» **Set task**
Quote exactly, and only, the lines of the material below from the line with "Continue the Blender" through the line with "structure('wall_rear', w, 'wall', smooth=0)".

» **Data provided**
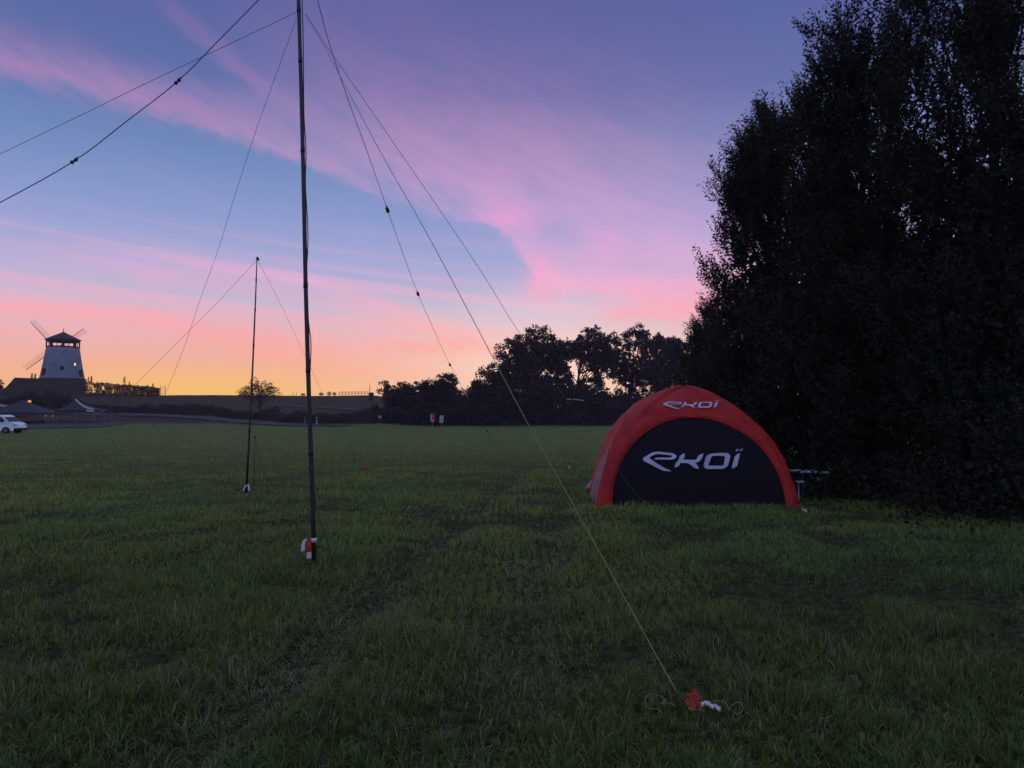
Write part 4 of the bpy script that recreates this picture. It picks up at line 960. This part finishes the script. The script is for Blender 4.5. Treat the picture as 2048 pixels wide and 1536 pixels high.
# yellow rope loops, peg, orange cloth and white ribbon by the near anchor
an = P(1366, 1406, 4.25)
pg = thing('tent_peg', (an.x, an.y, gz(an.x, an.y)), 'small peg with knotted yellow line in the near grass', 'peg')
MB().tube([(an.x + .02, an.y, an.z - .1), (an.x, an.y, an.z + .015), (an.x - .012, an.y, an.z + .03)], .005, 6).build('shaft', MT['metal'], pg, True, world=True)
kp = [an + Vector((.014 * math.cos(i * 1.9), .012 * math.sin(i * 2.3), .004 * i - .02)) for i in range(12)]
MB().tube(smooth(kp, 3), .0028, 5).build('knot', MT['rope_yellow'], pg, True, world=True)
def onground(pxs, Y0, h=.03):
    out = []
    for (a, b) in pxs:
        Yg = 1500 * 1.6 / (b - 832.) ; Yg = Yg * (1 - h / 1.6); out.append(P(a, b, Yg))
    return out
lp = [(1350, 1412), (1335, 1405), (1322, 1407), (1330, 1398), (1310, 1389), (1296, 1390), (1290, 1402), (1298, 1416), (1315, 1418), (1322, 1424)]
tag(MB().tube(smooth(onground(lp, 4.2, .045), 5), .0016, 5).build('rope_loop', MT['rope_yellow'], None, True), 'loose loop of yellow line left of the peg in the near grass', 'rope')
lp = [(1376, 1414), (1395, 1420), (1420, 1404), (1440, 1402), (1452, 1406), (1458, 1420), (1462, 1412), (1480, 1404), (1486, 1418), (1478, 1428), (1468, 1426)]
tag(MB().tube(smooth(onground(lp, 4.2, .045), 5), .0016, 5).build('rope_loop', MT['rope_yellow'], None, True), 'tangled yellow line right of the white ribbon', 'rope')
def crumple(name, label, cat, px0, px1, py0, py1, m, seed, h=.05, nn=10):
    bm = bmesh.new(); rr = random.Random(seed)
    Yc = 2400 / ((py0 + py1) / 2 - 832.) * .97
    a, b = P(px0, py1, Yc), P(px1, py0, Yc); w = b.x - a.x; hh = b.z - a.z
    V = []; Fs = []
    for i in range(nn + 1):
        for j in range(nn + 1):
            u, v = i / nn, j / nn
            V.append((a.x + w * (u + .10 * math.sin(v * 5 + seed) + .06 * math.sin(v * 11)) + rr.uniform(-.02, .02) * w, Yc + (v - .5) * hh * 1.2 + rr.uniform(-.012, .012), a.z + hh * (v * .75 + .25 * math.sin(u * 9 + seed) * .5 + .1) + rr.uniform(-.006, .006) - hh * .12 * (u - .5) ** 2 * 4))
    for i in range(nn):
        for j in range(nn): k = i * (nn + 1) + j; Fs.append((k, k + nn + 1, k + nn + 2, k + 1))
    o = MB().add(V, Fs).build(name, m, None, True); o.modifiers.new('s', 'SOLIDIFY').thickness = .002; return tag(o, label, cat)
crumple('cloth', 'crumpled orange cloth lying beside the peg in the near grass', 'cloth', 1374, 1404, 1384, 1414, MT['orange_cloth'], 3)
o = MB(); ribbon(o, [q + Vector((0, .006 * math.sin(i * 1.7), .004 * math.sin(i * 2.3))) for i, q in enumerate(smooth(onground([(1402, 1410), (1409, 1406), (1417, 1408), (1424, 1413), (1430, 1412), (1436, 1417), (1441, 1418)], 4.1, .055), 4))], .023, (.25, .5, 1), .001); tag(o.build('ribbon', MT['tape_white'], None, True), 'white ribbon lying beside the orange cloth', 'ribbon')
def scrap(label, px, py, w, h, m, name='scrap', cat='litter', hz=.04, ang=.3):
    Yc = 2400 / (py + 3 - 832.) ; p = P(px, py, Yc * .99); ww = w / 1500 * Yc; hh = h / 1500 * Yc
    o = MB(); ribbon(o, smooth([p + Vector((-ww / 2, .01, hh * .3)), p + Vector((-ww * .1, -.01, 0)), p + Vector((ww / 2, .01, -hh * .2))], 4), hh, (ang, 0, 1)); return tag(o.build(name, m, None, True), label, cat)
scrap('small red scrap of tape on the grass between mast and tent', 731, 937, 6, 5, MT['tape_red'])
scrap('small bright white scrap of tape on the grass left of the tent', 1139, 934, 4.5, 6, MT['tape_white'], ang=-.5)
scrap('narrow upright white scrap nearest the left side of the tent', 1170.5, 922, 2.6, 10, MT['rope_pale'], ang=-.1)
scrap('thin pale scrap on the grass in front of the tent', 1328, 1049, 14, 3, MT['rope_pale'])
scrap('crumpled white scrap at the right foot of the tent', 1610, 1021, 10, 8, MT['tape_white'], ang=-.6)

# ------------------------------------------------------------------ inflatable tent
A = 1.75; TH = 2.2
ctr = Vector((3.45, 15.1, 0)); rz = math.atan2(-.3, 3.49)
tz = min(gz(ctr.x + i, ctr.y + j) for i in (-1.7, 0, 1.7) for j in (-1.7, 0, 1.7)) - .02
tent = thing('tent', (ctr.x, ctr.y, tz), 'red inflatable dome tent with a black front wall and white lettering', 'tent', rz=rz)
wz = [(0, 1), (.15, .965), (.32, .905), (.45, .845), (.57, .77), (.71, .63), (.82, .48), (.92, .30), (.975, .15), (1.0, 0)]
def wfun(z): return float(np.interp(z / TH, [a for a, b in wz], [b for a, b in wz])) * A
# smoother version by dense Catmull resample
_t = np.linspace(0, math.pi / 2, 200); _z = np.sin(_t) ** 1.02; _w = np.cos(_t) ** 1.0
_corr = np.interp(_z, [a for a, b in wz], [b for a, b in wz]); _k = np.ones(21) / 21.
_pad = np.concatenate([np.full(10, _corr[0]), _corr, np.full(10, _corr[-1])]); _sm = np.convolve(_pad, _k, 'valid')
def wfun(z): return float(np.interp(min(max(z / TH, 0), 1), _z, _sm * .9 + _corr * .1)) * A
OH, OW = 1.60, 1.51    # arch opening
def gfun(z): return OW * math.sqrt(max(0., 1 - (z / OH) ** 2.15)) if z < OH else 0.
def face_pt(f, u, z, off=0.):
    w = wfun(z); dzz = .02; sl = (wfun(z + dzz) - wfun(max(z - dzz, 0))) / (dzz + min(z, dzz)); nrm = Vector((0, -1, -sl)).normalized() if True else None
    # outward normal of front face (facing -y, tilting up)
    nrm = Vector((0, -1, -sl)); nrm.normalize()
    p = Vector((u, -w, z)) + nrm * off
    return Matrix.Rotation(f * math.pi / 2, 3, 'Z') @ p
NZ = 44; NU = 9
def side_puff(f, u, z):
    return .15 * max(0., math.cos(u / max(wfun(z), .05) * math.pi / 2)) * min(1., (TH - z) / .7) if f == 3 else 0.
def band_mesh(f, m):
    mb = MB()
    # left and right legs below the arch top, then the cap above it
    for s in (-1, 1):
        V = []; Fs = []; zs = [OH * math.sin(i / NZ * math.pi / 2) for i in range(NZ + 1)]
        for i, z in enumerate(zs):
            g_, w_ = gfun(z), wfun(z)
            for j in range(NU + 1):
                q = j / NU; u = g_ + (w_ - g_) * q
                bulge = side_puff(f, s * u, z) + .055 * math.sin(math.pi * min(q * 1.15 + .0, 1)) ** .8 * min(1, (w_ - g_) / .25)
                wr = .020 * math.sin(z * 30 + q * 6 * s + 2.5 * math.sin(z * 7)) * math.sin(q * math.pi) * (vn(np.array([z * 3.]), np.array([s * 4. + f]), .5, 40)[0])
                V.append(face_pt(f, s * u, z, bulge + wr))
        for i in range(NZ):
            for j in range(NU):
                k = i * (NU + 1) + j; q4 = (k, k + 1, k + NU + 2, k + NU + 1); Fs.append(q4 if s > 0 else q4[::-1])
        mb.add(V, Fs)
    V = []; Fs = []; n2 = 26; nu = 20
    for i in range(n2 + 1):
        z = OH + (TH - OH) * math.sin(i / n2 * math.pi / 2)
        w_ = wfun(z)
        for j in range(nu + 1):
            u = -w_ + 2 * w_ * j / nu
            q = abs(u) / max(w_, .01)
            V.append(face_pt(f, u, z, side_puff(f, u, z) + .055 * math.sin(math.pi * (1 - q) * .5) * (w_ > .02) * (1 - i / n2) ** .4 * min(1., .15 + i / 5.) + (.012 * math.sin(u * 24 + z * 9) * (1 - q) if f == 3 else 0)))
    for i in range(n2):
        for j in range(nu): k = i * (nu + 1) + j; Fs.append((k, k + 1, k + nu + 2, k + nu + 1))
    mb.add(V, Fs)
    return mb
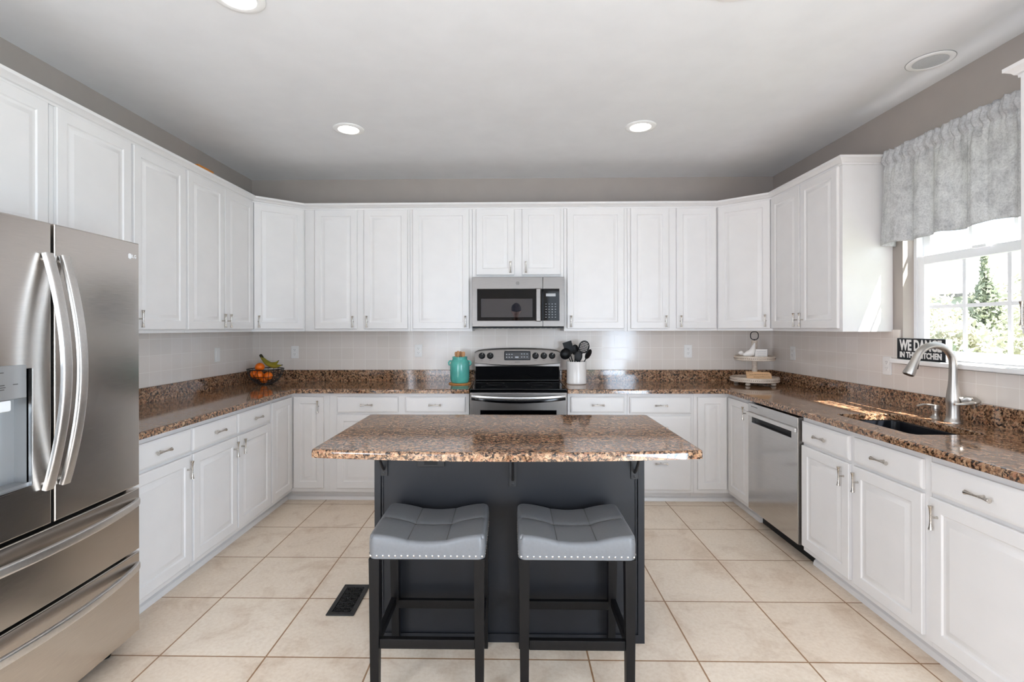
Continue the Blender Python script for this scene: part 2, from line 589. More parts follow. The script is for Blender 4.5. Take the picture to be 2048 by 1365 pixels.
# ================================================================== the room shell
structure('floor', MB().box(XL - .14, XR + .14, YR - .14, YB + .14, -.1, 0), 'floor', smooth=0)
structure('ceiling', MB().box(XL - .14, XR + .14, YR - .14, YB + .14, ZC, ZC + .1), 'ceiling', smooth=0)
wb = structure('wall_back', MB().box(XL - .14, XR + .14, YB, YB + .14, 0, ZC), 'wall', smooth=0)
LY0, LY1, LZ0, LZ1 = -2.3, -.7, .32, 2.2                 # window added in the left wall, out of view, to light the right run
w = MB()
for y0, y1, z0, z1 in ((LY1, YB, 0, ZC), (YR, LY0, 0, ZC), (LY0, LY1, 0, LZ0), (LY0, LY1, LZ1, ZC)): w.box(XL - .14, XL, y0, y1, z0, z1)
wl = structure('wall_left', w, 'wall', smooth=0)
WY0, WY1, WZ0, WZ1 = 2.175, 3.06, 1.185, 2.33          # kitchen window opening
PY0, PY1, PZ1 = -2.55, -.58, 2.16                       # patio door opening
w = MB()
for y0, y1, z0, z1 in ((WY1, YB, 0, ZC), (WY0, WY1, 0, WZ0), (WY0, WY1, WZ1, ZC), (PY1, WY0, 0, ZC), (PY0, PY1, PZ1, ZC), (YR, PY0, 0, ZC)):
    w.box(XR, XR + .14, y0, y1, z0, z1)
wr = structure('wall_right', w, 'wall', smooth=0)
w = MB()
RW = [(.85, 2.15), (-2.1, -.95)]                        # right rear window, and a left one added for the light
RZ0, RZ1 = .10, 2.25
for x0, x1, z0, z1 in ((XL - .14, -2.1, 0, ZC), (-.95, .85, 0, ZC), (2.15, XR + .14, 0, ZC), (-2.1, -.95, 0, RZ0), (-2.1, -.95, RZ1, ZC), (.85, 2.15, 0, RZ0), (.85, 2.15, RZ1, ZC)):
    w.box(x0, x1, YR - .14, YR, z0, z1)
structure('wall_rear', w, 'wall', smooth=0)

# glazed tile between worktop upstand and wall cabinets
MB().box(XL + .001, XR - .001, YB - .009, YB - .0005, 1.0, 1.40).build('tile_backsplash', 'tile_back', wb, smooth=0)
MB().box(XL + .0005, XL + .009, 2.14, YB - .0095, 1.0, 1.40).build('tile_backsplash', 'tile_side', wl, smooth=0)
t = MB()
t.box(XR - .009, XR - .0005, 3.075, YB - .0095, 1.0, 1.378)
t.box(XR - .009, XR - .0005, 1.545, 3.075, 1.0, 1.168)
t.build('tile_backsplash', 'tile_side', wr, smooth=0)

# ------------------------------------------------------------------ kitchen window
win = structure('window_1', MB().box(XR + .065, XR + .135, WY0, WY0 + .022, WZ0, WZ1).box(XR + .065, XR + .135, WY1 - .022, WY1, WZ0, WZ1)
                .box(XR + .065, XR + .135, WY0 + .022, WY1 - .022, WZ0, WZ0 + .02).box(XR + .065, XR + .135, WY0 + .022, WY1 - .022, WZ1 - .03, WZ1), 'vinylframe')
def sash(name, x0, x1, z0, z1, b0, b1):
    y0, y1 = WY0 + .023, WY1 - .023
    s = MB()
    s.rbox(x0, x1, y0, y0 + .052, z0, z1, .004).rbox(x0, x1, y1 - .052, y1, z0, z1, .004)
    s.rbox(x0, x1, y0 + .05, y1 - .05, z0, z0 + b0, .004).rbox(x0, x1, y0 + .05, y1 - .05, z1 - b1, z1, .004)
    o = s.build(name, 'vinylframe', win)
    g = MB()
    gy0, gy1, gz0, gz1 = y0 + .052, y1 - .052, z0 + b0, z1 - b1
    for k in (1, 2):
        y = gy0 + (gy1 - gy0) * k / 3
        g.box(x0 + .012, x1 - .012, y - .010, y + .010, gz0, gz1)
    g.box(x0 + .0125, x1 - .0125, gy0, gy1, (gz0 + gz1) / 2 - .010, (gz0 + gz1) / 2 + .010)
    g.build('muntin_bars', 'vinylframe', o)
    MB().box((x0 + x1) / 2 - .001, (x0 + x1) / 2 + .001, gy0, gy1, gz0, gz1).build('glass_pane', 'glass', o, smooth=0)
    return o
lo = sash('lower_sash', XR + .067, XR + .099, WZ0 + .021, 1.815, .052, .052)
MB().rbox(XR + .045, XR + .067, 2.58, 2.66, 1.805, 1.822, .003).build('sash_lock', 'vinylframe', lo)
sash('upper_sash', XR + .101, XR + .133, 1.775, WZ1 - .031, .035, .04)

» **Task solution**
Continue the Blender Python script for this scene: part 2, from line 589. More parts follow. The script is for Blender 4.5. Take the picture to be 2048 by 1365 pixels.
# ================================================================== the room shell
structure('floor', MB().box(XL - .14, XR + .14, YR - .14, YB + .14, -.1, 0), 'floor', smooth=0)
structure('ceiling', MB().box(XL - .14, XR + .14, YR - .14, YB + .14, ZC, ZC + .1), 'ceiling', smooth=0)
wb = structure('wall_back', MB().box(XL - .14, XR + .14, YB, YB + .14, 0, ZC), 'wall', smooth=0)
LY0, LY1, LZ0, LZ1 = -2.3, -.7, .32, 2.2                 # window added in the left wall, out of view, to light the right run
w = MB()
for y0, y1, z0, z1 in ((LY1, YB, 0, ZC), (YR, LY0, 0, ZC), (LY0, LY1, 0, LZ0), (LY0, LY1, LZ1, ZC)): w.box(XL - .14, XL, y0, y1, z0, z1)
wl = structure('wall_left', w, 'wall', smooth=0)
WY0, WY1, WZ0, WZ1 = 2.175, 3.06, 1.185, 2.33          # kitchen window opening
PY0, PY1, PZ1 = -2.55, -.58, 2.16                       # patio door opening
w = MB()
for y0, y1, z0, z1 in ((WY1, YB, 0, ZC), (WY0, WY1, 0, WZ0), (WY0, WY1, WZ1, ZC), (PY1, WY0, 0, ZC), (PY0, PY1, PZ1, ZC), (YR, PY0, 0, ZC)):
    w.box(XR, XR + .14, y0, y1, z0, z1)
wr = structure('wall_right', w, 'wall', smooth=0)
w = MB()
RW = [(.85, 2.15), (-2.1, -.95)]                        # right rear window, and a left one added for the light
RZ0, RZ1 = .10, 2.25
for x0, x1, z0, z1 in ((XL - .14, -2.1, 0, ZC), (-.95, .85, 0, ZC), (2.15, XR + .14, 0, ZC), (-2.1, -.95, 0, RZ0), (-2.1, -.95, RZ1, ZC), (.85, 2.15, 0, RZ0), (.85, 2.15, RZ1, ZC)):
    w.box(x0, x1, YR - .14, YR, z0, z1)
structure('wall_rear', w, 'wall', smooth=0)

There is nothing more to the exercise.